= What you are asked to do =
From the listing below, copy only the lines from the line that contains "Continue the Blender" to the line that contains "tag(ground, kind='structure')", counting those two lines as part of the copy.

====

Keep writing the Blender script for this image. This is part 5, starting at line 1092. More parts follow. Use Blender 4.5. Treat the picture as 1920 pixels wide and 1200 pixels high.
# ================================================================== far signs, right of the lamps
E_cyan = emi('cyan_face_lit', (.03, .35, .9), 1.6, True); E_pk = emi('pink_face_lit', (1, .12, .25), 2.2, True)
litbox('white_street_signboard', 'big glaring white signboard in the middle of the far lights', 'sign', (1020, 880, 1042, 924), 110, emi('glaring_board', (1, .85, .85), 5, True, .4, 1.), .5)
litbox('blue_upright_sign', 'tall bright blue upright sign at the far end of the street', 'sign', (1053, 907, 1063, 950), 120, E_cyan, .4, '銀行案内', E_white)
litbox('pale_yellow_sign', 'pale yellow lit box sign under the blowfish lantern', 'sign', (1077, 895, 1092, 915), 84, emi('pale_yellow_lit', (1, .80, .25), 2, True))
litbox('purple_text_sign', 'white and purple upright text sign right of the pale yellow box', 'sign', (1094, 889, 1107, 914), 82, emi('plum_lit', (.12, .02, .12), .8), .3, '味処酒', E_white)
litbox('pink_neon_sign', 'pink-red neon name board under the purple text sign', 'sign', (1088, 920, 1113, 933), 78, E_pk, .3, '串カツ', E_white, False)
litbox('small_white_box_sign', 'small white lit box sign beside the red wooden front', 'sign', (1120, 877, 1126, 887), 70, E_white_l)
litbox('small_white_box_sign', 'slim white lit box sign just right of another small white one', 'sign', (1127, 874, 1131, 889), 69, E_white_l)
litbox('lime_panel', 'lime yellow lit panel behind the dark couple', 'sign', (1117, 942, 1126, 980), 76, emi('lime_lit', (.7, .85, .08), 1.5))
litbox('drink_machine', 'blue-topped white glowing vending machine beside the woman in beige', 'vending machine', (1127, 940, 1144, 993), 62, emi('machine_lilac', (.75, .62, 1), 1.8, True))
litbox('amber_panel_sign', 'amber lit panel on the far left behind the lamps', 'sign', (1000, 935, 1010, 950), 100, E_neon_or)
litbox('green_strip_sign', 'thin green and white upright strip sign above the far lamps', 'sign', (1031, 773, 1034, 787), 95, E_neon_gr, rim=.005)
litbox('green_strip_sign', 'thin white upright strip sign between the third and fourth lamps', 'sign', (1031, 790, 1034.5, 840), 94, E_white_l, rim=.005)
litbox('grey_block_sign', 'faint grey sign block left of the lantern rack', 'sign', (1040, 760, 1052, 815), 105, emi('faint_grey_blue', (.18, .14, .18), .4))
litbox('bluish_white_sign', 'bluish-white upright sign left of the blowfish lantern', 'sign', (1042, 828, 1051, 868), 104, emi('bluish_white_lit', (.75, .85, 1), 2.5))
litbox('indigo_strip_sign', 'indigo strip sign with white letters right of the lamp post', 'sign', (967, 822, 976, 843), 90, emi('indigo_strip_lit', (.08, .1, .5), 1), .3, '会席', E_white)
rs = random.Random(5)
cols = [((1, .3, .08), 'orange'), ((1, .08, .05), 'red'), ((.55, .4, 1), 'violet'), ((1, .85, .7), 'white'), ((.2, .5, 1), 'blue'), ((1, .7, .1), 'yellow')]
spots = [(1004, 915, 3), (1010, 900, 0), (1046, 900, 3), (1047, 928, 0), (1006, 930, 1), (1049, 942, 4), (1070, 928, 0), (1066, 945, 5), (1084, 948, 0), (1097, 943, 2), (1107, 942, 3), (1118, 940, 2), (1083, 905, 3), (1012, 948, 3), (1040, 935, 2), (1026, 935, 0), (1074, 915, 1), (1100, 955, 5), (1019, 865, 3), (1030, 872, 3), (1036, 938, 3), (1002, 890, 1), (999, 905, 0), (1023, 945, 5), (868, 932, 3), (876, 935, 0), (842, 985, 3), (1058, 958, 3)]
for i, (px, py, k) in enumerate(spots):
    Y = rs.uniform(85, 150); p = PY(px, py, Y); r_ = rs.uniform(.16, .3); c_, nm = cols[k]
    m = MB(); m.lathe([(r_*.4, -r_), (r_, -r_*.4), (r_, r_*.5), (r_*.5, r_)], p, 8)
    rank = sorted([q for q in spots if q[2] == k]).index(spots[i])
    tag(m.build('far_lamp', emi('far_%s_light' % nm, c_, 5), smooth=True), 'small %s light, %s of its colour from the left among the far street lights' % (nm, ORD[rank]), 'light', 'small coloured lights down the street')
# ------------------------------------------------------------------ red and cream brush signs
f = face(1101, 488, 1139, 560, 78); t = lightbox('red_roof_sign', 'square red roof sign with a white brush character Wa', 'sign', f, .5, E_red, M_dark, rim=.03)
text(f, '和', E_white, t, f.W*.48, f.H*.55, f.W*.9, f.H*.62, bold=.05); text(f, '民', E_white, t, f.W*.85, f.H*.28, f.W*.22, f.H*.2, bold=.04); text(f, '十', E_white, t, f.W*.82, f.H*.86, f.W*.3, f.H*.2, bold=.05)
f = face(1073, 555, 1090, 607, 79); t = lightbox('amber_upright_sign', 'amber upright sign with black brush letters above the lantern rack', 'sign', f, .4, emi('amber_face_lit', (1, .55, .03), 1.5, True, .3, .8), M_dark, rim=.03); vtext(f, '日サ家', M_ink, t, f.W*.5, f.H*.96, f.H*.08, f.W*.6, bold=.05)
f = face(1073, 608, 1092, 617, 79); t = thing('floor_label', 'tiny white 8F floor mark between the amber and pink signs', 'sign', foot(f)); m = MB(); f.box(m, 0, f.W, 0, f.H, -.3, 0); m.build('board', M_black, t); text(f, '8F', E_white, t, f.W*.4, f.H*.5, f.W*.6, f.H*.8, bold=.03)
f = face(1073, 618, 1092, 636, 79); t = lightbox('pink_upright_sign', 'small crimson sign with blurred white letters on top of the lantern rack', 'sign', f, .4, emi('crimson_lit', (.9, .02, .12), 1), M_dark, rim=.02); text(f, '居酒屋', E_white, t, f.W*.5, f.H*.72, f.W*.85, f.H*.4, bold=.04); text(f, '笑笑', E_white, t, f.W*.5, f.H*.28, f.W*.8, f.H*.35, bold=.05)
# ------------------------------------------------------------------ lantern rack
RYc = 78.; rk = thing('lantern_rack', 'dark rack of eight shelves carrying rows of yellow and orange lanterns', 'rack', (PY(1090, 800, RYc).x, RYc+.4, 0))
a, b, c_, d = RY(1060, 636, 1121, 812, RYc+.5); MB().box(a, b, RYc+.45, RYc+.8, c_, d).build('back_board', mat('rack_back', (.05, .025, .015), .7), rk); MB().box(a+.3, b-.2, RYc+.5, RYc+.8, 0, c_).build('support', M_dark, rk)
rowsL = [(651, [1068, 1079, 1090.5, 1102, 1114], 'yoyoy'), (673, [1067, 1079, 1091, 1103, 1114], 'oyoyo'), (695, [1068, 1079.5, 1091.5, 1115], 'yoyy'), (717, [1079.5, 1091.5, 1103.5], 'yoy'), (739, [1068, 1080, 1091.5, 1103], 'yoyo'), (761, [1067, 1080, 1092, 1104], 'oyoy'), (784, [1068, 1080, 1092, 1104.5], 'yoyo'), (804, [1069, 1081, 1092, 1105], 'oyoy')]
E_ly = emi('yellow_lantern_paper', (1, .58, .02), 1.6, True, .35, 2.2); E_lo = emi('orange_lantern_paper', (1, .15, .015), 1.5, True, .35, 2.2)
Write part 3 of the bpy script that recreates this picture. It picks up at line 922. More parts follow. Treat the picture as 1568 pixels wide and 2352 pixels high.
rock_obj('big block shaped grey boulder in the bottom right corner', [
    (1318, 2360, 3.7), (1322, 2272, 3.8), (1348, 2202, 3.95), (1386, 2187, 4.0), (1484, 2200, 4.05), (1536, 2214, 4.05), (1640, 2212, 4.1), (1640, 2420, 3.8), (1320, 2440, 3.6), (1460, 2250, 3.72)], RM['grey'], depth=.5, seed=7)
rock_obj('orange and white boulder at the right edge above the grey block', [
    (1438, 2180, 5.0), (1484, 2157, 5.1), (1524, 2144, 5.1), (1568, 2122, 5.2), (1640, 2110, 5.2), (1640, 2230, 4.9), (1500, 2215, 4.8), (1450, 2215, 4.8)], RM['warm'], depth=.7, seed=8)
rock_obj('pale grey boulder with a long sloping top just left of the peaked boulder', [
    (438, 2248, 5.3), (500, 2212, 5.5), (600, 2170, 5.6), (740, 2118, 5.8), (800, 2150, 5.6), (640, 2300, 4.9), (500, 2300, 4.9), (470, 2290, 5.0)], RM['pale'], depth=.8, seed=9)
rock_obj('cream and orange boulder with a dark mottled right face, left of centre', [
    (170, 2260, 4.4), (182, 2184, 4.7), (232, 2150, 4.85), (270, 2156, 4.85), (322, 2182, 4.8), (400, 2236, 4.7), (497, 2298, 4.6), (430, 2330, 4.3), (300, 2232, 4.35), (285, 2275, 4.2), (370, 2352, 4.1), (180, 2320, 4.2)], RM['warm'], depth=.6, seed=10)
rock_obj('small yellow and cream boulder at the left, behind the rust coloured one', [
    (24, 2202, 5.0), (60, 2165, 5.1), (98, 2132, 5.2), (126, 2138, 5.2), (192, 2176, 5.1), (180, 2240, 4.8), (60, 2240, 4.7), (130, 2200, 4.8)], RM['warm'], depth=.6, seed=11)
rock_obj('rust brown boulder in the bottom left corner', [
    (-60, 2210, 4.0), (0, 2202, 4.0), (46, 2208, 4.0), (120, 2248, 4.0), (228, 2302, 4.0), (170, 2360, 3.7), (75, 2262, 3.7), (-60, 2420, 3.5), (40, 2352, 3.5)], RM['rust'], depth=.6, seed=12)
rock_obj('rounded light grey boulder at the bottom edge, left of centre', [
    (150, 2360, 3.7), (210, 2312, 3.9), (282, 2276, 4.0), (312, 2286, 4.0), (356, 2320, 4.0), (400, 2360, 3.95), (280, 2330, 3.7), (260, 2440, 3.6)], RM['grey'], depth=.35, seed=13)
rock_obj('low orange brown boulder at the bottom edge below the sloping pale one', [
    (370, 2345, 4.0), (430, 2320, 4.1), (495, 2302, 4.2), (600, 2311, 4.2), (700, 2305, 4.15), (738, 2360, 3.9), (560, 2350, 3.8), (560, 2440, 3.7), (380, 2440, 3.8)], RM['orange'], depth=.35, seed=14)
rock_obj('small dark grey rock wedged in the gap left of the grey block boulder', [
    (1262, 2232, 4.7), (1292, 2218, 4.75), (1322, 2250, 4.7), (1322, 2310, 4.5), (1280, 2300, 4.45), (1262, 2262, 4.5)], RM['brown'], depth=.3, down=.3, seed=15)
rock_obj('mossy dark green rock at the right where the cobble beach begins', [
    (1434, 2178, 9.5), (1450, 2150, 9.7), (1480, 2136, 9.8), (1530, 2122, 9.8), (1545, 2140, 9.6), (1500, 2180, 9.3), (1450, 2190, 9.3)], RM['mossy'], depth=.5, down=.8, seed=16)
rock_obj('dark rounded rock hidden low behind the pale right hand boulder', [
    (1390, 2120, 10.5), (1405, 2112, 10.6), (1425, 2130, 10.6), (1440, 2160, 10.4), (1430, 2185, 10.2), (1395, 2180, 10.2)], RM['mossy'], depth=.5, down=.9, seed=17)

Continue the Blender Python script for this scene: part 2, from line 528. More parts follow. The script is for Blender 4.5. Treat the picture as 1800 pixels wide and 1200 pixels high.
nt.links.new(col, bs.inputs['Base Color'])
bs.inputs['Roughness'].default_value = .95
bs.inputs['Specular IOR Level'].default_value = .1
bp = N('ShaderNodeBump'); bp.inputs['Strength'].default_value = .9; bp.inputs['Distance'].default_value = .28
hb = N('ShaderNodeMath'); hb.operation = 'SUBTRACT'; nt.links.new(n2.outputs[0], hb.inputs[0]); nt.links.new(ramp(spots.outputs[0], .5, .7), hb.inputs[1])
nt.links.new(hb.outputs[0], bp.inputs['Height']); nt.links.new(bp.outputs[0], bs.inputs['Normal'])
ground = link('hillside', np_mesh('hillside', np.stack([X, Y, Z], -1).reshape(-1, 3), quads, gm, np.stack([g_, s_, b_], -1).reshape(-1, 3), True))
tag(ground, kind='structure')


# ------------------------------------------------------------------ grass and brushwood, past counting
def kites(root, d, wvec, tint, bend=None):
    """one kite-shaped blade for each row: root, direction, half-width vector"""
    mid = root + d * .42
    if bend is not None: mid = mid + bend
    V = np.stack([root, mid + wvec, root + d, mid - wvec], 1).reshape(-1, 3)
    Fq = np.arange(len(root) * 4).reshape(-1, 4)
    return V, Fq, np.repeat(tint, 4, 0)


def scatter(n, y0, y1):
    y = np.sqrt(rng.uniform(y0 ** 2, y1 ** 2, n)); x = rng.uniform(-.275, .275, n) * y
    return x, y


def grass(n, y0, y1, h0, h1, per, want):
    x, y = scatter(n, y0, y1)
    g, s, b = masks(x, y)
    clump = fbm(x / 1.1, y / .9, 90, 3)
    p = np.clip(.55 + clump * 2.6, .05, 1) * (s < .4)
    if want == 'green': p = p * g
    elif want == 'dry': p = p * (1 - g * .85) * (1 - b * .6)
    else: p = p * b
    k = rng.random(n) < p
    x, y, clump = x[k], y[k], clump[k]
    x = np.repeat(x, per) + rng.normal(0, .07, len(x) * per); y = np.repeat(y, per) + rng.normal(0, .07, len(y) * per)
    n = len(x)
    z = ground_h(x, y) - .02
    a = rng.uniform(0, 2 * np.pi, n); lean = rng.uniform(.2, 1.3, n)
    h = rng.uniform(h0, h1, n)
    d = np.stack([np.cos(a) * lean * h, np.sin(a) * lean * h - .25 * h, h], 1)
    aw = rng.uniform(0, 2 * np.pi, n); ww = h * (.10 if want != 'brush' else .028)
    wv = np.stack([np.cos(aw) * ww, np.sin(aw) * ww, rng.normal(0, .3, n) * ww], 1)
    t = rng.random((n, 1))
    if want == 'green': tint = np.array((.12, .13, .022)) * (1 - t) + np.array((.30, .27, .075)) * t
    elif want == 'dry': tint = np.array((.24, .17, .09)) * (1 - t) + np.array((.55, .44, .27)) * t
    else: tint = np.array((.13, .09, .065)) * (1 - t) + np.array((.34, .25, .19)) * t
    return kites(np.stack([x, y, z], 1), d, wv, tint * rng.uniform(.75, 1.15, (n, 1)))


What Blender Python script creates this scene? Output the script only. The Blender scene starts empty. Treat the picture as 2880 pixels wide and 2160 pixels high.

====

= Response to the task =
Continue the Blender Python script for this scene: part 2, from line 528. More parts follow. The script is for Blender 4.5. Treat the picture as 1800 pixels wide and 1200 pixels high.
nt.links.new(col, bs.inputs['Base Color'])
bs.inputs['Roughness'].default_value = .95
bs.inputs['Specular IOR Level'].default_value = .1
bp = N('ShaderNodeBump'); bp.inputs['Strength'].default_value = .9; bp.inputs['Distance'].default_value = .28
hb = N('ShaderNodeMath'); hb.operation = 'SUBTRACT'; nt.links.new(n2.outputs[0], hb.inputs[0]); nt.links.new(ramp(spots.outputs[0], .5, .7), hb.inputs[1])
nt.links.new(hb.outputs[0], bp.inputs['Height']); nt.links.new(bp.outputs[0], bs.inputs['Normal'])
ground = link('hillside', np_mesh('hillside', np.stack([X, Y, Z], -1).reshape(-1, 3), quads, gm, np.stack([g_, s_, b_], -1).reshape(-1, 3), True))
tag(ground, kind='structure')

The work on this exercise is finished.